36人が死亡した2019年の京都アニメーション放火殺人事件で、殺人などの罪に問われた青葉真司被告(45)の裁判員裁判の第17回公判が27日午前、京都地裁であり、量刑の審理が始まった。検察側は冒頭陳述で、「類例なき凄惨(せいさん)な大量放火殺人事件。被害結果の重大性、犯行の計画性、遺族の処罰感情などを重視すべきだ」と主張。弁護側は裁判員に対し、「死刑が求刑される可能性がある。重大な判断であることを覚悟して臨んでほしい」と訴えた。
検察側は今回の事件が青葉被告の「筋違いの恨みによる復讐(ふくしゅう)」と改めて強調。量刑で重視すべき事柄として、「被害者の肉体的苦痛、恐怖や絶望感、負傷者の後遺症や自責の念、遺族の絶望感や喪失感」などを挙げた。ガソリンを用いた計画的犯行の危険性や残虐性も考慮すべきだと主張した。
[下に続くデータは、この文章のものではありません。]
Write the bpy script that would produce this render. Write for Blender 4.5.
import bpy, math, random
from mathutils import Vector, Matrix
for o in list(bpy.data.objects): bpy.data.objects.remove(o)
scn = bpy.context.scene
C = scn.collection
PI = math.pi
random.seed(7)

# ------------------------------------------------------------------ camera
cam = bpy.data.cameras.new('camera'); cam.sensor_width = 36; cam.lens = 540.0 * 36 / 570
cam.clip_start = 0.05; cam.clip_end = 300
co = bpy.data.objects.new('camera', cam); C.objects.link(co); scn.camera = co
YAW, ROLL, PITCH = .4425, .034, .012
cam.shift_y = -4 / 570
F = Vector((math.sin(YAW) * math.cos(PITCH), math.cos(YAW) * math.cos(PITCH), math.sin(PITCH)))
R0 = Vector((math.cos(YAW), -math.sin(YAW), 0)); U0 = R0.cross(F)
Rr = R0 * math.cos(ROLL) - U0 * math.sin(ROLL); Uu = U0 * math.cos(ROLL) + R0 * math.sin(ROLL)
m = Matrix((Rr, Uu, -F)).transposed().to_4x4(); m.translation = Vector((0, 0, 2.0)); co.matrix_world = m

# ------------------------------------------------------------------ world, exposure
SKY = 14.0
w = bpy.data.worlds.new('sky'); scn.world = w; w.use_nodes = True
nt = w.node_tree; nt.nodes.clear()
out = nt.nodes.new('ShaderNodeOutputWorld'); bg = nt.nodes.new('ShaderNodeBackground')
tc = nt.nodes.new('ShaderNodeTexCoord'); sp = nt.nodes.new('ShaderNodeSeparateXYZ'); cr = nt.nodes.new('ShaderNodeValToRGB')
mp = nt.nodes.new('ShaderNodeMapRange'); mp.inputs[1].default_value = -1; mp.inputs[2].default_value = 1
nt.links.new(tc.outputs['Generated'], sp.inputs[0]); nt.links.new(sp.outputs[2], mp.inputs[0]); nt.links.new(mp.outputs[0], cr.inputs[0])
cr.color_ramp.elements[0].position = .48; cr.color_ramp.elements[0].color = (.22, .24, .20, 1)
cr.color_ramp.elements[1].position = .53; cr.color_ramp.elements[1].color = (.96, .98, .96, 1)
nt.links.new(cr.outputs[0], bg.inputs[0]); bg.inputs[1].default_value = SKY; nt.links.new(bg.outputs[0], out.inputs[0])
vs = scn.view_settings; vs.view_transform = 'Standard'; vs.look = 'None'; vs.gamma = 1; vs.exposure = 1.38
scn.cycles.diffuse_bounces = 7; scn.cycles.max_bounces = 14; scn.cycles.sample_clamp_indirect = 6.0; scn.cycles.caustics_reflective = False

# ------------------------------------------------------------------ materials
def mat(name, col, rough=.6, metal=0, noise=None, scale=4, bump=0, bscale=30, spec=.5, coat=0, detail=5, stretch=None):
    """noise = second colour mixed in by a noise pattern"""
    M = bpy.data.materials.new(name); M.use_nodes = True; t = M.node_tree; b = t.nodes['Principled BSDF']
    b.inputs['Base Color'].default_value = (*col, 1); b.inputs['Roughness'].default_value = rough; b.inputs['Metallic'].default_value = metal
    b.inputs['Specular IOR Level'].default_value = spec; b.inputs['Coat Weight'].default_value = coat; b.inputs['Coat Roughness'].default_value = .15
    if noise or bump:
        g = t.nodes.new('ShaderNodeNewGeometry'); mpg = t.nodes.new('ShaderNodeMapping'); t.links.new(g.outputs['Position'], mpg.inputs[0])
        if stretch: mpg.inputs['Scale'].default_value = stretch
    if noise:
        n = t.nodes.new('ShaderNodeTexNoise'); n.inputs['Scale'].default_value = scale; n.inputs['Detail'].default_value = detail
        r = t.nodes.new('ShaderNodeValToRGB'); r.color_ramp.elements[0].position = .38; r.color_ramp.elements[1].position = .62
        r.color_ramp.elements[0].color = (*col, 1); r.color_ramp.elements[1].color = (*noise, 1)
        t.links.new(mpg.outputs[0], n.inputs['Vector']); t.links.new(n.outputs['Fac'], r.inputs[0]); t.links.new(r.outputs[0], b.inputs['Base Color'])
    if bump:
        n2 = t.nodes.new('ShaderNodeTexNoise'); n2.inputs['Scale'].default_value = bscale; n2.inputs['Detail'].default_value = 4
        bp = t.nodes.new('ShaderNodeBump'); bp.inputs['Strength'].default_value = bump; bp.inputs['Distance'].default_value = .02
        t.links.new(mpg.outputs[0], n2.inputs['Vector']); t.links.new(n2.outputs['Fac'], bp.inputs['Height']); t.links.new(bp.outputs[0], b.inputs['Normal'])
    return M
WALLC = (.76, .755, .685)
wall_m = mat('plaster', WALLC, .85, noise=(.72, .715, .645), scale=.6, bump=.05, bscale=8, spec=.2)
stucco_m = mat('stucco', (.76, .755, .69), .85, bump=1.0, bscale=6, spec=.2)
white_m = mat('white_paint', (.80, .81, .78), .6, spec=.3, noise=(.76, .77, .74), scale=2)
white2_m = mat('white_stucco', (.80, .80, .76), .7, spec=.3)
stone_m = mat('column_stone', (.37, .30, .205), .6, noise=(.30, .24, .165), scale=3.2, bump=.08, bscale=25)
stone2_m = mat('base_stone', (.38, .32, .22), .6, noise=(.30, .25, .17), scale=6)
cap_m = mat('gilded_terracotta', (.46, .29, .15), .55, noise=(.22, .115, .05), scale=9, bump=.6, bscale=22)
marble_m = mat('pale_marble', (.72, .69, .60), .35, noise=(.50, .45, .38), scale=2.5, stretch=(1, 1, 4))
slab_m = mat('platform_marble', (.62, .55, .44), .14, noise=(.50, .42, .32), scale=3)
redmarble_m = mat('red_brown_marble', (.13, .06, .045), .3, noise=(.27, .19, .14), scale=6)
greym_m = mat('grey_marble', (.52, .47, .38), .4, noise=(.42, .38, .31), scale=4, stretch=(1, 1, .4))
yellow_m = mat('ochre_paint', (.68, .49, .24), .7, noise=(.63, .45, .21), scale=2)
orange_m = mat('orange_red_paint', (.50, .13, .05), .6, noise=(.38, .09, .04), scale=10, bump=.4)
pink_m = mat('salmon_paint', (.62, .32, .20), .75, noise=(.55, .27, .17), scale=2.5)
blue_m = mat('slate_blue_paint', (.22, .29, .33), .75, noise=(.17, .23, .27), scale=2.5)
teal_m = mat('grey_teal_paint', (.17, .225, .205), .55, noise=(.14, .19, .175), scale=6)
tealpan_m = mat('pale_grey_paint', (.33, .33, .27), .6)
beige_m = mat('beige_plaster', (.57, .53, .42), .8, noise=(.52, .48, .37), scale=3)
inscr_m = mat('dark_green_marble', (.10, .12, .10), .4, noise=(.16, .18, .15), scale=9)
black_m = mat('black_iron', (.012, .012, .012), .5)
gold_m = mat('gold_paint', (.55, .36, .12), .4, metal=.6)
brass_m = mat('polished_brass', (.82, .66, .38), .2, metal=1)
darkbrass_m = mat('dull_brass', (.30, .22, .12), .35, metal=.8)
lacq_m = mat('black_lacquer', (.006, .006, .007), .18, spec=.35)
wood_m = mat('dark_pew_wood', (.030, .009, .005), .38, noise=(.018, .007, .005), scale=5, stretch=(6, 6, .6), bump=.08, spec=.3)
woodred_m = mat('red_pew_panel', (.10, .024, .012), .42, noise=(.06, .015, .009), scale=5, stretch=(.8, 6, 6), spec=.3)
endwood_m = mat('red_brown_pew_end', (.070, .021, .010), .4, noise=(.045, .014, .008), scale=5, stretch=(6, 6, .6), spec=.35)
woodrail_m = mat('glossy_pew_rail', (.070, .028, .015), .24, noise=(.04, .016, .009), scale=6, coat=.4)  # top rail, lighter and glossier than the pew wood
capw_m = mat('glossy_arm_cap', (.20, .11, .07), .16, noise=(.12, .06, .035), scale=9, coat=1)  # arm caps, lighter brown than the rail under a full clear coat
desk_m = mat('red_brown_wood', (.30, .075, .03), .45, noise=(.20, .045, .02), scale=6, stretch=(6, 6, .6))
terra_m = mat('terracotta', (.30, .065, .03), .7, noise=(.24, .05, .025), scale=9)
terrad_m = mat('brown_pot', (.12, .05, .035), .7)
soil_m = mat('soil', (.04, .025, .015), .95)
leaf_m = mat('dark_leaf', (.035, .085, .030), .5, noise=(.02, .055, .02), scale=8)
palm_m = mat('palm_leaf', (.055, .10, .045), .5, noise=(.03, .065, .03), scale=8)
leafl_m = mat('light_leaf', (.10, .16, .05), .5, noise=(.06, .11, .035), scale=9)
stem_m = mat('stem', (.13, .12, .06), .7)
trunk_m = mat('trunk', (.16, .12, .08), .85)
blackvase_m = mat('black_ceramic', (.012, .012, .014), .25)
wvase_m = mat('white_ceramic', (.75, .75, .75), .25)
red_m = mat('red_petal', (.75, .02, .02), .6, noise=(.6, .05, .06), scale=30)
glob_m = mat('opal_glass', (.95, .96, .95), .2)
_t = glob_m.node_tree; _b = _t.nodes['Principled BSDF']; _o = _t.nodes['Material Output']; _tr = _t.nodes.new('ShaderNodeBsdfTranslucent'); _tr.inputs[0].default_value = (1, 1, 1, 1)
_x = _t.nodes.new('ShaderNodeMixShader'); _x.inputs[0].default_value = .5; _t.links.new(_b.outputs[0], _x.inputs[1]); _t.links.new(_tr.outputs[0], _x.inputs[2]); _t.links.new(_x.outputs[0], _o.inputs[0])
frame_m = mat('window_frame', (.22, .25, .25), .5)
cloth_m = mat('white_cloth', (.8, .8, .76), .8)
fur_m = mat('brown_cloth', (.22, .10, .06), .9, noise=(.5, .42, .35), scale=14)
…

一方、弁護側は憲法で残虐な刑罰を禁じる規定があることを紹介した上で、「(青葉被告に)死刑を科すことが残虐な刑罰かどうかを念頭に置いてほしい」と指摘。今後予定される被害者や遺族の意見陳述は「裁判の証拠ではない」と強調した。「たくさんの悲しみ、怒り、やるせなさに触れると、(裁判員が)その立場になってしまい、これまでの証拠の認識を曲げてしまうことを心配している」と述べた。